As shown in the diagram, each stripe in an ORC file holds index data, row data, and a stripe footer.

The stripe footer contains a directory of stream locations. Row data is used in table scans.

Index data includes min and max values for each column and the row positions within each column. (A bit field or bloom filter could also be included.) Row index entries provide offsets that enable seeking to the right compression block and byte within a decompressed block.  Note that ORC indexes are used only for the selection of stripes and row groups and not for answering queries.

Having relatively frequent row index entries enables row-skipping within a stripe for rapid reads, despite large stripe sizes. By default every 10,000 rows can be skipped.

With the ability to skip large sets of rows based on filter predicates, you can sort a table on its secondary keys to achieve a big reduction in execution time. For example, if the primary partition is transaction date, the table can be sorted on state, zip code, and last name. Then looking for records in one state will skip the records of all other states.

A complete specification of the format is given in the ORC specification.

HDFS

Spark could process data at HDFS (Hadoop Distributed File System). HDFS is a Java-based file system that provides scalable and reliable data storage, and it was designed to span large clusters of commodity servers. HDFS has demonstrated production scalability of up to 200 PB of storage and a single cluster of 4500 servers, supporting close to a billion files and blocks.

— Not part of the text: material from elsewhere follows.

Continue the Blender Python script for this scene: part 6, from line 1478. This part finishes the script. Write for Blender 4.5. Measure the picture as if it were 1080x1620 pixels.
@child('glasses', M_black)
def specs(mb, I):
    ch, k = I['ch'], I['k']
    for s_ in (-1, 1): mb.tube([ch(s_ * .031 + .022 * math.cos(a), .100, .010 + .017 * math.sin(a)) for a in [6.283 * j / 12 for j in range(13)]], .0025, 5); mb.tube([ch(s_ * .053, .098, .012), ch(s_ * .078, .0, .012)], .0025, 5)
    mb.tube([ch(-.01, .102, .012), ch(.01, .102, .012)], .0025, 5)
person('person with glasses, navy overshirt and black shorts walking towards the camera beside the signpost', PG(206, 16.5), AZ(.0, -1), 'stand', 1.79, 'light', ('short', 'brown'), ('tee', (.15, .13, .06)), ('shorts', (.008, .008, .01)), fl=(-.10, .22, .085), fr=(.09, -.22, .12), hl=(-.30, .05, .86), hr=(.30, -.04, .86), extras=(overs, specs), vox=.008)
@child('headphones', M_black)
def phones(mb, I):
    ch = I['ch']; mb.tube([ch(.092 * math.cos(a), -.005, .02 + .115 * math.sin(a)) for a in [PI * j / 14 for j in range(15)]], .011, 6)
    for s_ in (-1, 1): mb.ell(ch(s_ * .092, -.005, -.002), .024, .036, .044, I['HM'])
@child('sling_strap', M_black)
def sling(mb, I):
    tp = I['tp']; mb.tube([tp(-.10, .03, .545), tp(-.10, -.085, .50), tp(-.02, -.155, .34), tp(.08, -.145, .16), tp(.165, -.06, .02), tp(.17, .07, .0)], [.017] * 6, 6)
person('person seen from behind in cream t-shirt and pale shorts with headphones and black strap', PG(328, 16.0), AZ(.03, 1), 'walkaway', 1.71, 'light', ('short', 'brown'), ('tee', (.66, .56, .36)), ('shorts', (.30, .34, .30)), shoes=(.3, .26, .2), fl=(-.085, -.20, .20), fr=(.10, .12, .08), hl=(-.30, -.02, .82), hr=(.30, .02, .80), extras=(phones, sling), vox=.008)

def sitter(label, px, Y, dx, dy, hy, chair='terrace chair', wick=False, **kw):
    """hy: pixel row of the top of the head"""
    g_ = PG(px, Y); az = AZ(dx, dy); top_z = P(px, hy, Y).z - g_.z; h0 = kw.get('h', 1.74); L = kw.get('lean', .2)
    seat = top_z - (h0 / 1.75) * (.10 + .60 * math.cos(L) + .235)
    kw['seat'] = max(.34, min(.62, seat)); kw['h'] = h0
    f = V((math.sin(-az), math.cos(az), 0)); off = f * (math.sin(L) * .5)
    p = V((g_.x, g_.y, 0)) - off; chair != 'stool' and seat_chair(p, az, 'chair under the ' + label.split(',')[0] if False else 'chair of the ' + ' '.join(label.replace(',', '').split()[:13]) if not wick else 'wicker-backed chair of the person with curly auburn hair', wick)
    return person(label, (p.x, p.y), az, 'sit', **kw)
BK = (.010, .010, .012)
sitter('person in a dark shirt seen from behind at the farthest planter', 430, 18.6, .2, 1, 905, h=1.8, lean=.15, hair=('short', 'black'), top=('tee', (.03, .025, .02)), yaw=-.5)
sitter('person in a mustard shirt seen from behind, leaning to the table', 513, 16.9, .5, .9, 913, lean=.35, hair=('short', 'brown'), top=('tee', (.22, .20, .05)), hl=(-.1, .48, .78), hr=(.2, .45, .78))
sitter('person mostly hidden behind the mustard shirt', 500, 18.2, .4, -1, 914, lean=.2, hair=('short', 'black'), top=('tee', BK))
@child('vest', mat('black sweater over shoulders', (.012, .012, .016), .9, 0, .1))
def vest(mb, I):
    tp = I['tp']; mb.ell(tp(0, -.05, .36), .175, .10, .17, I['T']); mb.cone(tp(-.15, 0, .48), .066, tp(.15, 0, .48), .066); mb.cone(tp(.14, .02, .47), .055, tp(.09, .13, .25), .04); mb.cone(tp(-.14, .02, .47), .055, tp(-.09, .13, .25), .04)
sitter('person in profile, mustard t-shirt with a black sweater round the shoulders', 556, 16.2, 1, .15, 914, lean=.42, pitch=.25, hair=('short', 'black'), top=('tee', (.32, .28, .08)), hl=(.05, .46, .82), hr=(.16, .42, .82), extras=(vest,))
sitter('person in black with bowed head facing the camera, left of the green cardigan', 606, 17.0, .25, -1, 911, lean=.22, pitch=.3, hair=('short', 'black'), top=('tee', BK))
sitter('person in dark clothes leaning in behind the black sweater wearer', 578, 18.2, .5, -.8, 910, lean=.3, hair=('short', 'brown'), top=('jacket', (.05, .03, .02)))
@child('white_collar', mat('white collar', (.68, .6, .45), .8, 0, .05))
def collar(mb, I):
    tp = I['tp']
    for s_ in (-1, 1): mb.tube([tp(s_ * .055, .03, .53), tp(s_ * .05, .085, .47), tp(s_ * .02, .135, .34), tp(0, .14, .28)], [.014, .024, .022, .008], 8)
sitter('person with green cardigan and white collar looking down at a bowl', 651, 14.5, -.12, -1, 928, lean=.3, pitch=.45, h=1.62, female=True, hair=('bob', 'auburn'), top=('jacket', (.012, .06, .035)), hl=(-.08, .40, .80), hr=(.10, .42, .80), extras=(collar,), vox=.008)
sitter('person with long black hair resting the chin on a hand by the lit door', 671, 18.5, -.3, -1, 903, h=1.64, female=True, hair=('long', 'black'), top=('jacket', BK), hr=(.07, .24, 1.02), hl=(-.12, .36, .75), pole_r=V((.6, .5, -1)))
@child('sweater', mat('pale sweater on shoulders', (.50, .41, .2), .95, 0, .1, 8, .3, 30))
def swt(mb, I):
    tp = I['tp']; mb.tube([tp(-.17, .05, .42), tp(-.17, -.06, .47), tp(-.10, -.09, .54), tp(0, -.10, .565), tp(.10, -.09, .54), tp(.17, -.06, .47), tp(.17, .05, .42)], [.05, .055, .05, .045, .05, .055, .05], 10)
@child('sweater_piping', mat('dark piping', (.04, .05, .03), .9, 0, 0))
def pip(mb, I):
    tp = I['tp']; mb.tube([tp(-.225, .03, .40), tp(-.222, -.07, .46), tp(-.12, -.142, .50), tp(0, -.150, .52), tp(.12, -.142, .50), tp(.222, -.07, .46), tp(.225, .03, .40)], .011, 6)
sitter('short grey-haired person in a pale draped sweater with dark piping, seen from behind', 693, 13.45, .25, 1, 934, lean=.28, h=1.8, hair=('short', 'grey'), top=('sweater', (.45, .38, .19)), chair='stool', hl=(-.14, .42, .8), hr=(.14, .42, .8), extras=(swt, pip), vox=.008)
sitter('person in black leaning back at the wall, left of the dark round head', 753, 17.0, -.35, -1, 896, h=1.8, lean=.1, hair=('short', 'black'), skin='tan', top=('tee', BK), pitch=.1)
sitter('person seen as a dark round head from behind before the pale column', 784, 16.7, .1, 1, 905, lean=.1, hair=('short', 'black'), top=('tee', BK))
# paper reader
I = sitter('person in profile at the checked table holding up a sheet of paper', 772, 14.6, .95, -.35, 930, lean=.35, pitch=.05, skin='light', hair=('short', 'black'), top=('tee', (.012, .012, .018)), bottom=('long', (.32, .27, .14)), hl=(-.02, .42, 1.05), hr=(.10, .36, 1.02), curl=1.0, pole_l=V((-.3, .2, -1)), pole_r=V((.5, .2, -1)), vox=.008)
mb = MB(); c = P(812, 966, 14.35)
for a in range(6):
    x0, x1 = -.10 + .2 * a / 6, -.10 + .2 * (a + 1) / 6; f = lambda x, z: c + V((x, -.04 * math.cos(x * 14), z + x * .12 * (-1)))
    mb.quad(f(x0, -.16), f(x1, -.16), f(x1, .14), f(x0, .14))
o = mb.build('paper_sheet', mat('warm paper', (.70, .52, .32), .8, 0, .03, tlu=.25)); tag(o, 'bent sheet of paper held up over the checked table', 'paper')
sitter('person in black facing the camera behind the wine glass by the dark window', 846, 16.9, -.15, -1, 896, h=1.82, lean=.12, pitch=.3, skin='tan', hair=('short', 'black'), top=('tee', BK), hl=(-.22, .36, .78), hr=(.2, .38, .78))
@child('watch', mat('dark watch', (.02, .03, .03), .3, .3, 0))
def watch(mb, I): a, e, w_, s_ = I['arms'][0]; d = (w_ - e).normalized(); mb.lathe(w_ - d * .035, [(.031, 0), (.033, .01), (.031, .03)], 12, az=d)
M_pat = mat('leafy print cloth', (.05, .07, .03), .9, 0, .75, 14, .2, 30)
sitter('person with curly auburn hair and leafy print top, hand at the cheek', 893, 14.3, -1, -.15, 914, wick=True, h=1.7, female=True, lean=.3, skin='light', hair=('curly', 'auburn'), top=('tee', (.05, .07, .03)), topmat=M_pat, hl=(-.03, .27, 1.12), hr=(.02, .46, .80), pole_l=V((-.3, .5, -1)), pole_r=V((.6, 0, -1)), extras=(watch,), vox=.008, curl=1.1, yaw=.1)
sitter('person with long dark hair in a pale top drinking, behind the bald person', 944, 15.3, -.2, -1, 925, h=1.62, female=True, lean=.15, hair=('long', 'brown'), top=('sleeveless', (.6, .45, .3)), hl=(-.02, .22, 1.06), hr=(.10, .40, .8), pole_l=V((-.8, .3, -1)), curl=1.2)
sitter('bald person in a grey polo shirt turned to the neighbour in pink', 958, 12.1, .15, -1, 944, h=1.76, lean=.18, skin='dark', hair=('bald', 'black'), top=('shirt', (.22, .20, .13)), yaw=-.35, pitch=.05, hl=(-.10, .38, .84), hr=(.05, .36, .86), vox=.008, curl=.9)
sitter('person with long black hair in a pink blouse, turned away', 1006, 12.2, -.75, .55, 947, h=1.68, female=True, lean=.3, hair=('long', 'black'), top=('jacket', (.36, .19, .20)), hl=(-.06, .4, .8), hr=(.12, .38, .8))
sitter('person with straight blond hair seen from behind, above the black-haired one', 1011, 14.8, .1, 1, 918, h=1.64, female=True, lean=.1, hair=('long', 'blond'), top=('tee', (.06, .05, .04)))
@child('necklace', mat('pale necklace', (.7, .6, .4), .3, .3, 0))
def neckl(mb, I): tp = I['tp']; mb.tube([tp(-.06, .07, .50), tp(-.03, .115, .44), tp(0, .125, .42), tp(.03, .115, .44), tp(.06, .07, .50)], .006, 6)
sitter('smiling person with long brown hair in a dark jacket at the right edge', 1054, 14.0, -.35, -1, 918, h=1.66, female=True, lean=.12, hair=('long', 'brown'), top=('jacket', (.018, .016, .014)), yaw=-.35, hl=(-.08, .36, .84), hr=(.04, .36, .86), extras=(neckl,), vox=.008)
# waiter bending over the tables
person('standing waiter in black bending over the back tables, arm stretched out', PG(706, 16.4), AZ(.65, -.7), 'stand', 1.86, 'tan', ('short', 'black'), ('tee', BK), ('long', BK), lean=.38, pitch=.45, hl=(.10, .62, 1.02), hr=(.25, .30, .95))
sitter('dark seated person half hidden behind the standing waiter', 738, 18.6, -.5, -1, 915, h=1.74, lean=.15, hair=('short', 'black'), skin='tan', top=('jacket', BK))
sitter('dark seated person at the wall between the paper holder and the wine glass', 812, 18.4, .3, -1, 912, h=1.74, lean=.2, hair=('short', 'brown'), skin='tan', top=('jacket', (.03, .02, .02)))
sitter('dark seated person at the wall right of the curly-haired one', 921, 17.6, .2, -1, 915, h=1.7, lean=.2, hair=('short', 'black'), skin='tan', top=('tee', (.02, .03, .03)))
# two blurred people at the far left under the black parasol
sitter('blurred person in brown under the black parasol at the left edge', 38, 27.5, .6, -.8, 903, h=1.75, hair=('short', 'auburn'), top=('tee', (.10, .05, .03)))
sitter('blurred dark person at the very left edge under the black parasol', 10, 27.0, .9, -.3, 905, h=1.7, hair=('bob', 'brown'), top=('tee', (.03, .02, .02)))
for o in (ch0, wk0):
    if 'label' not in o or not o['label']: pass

HDFS is a distributed file system designed to store large files spread across multiple physical machines and hard drives. Spark is a tool for running distributed computations over large datasets. Spark is a successor to the popular Hadoop MapReduce computation framework. Together, Spark and HDFS offer powerful capabilities for writing simple code that can quickly compute over large amounts of data in parallel.

From a user’s perspective, HDFS looks like a typical Unix file system. There is a root directory, users have home directories under /user, etc. However, behind the scenes all files stored in HDFS are split apart and spread out over multiple physical machines and hard drives. As a user, these details are transparent; you don’t need to know how your files are broken apart or where they are stored.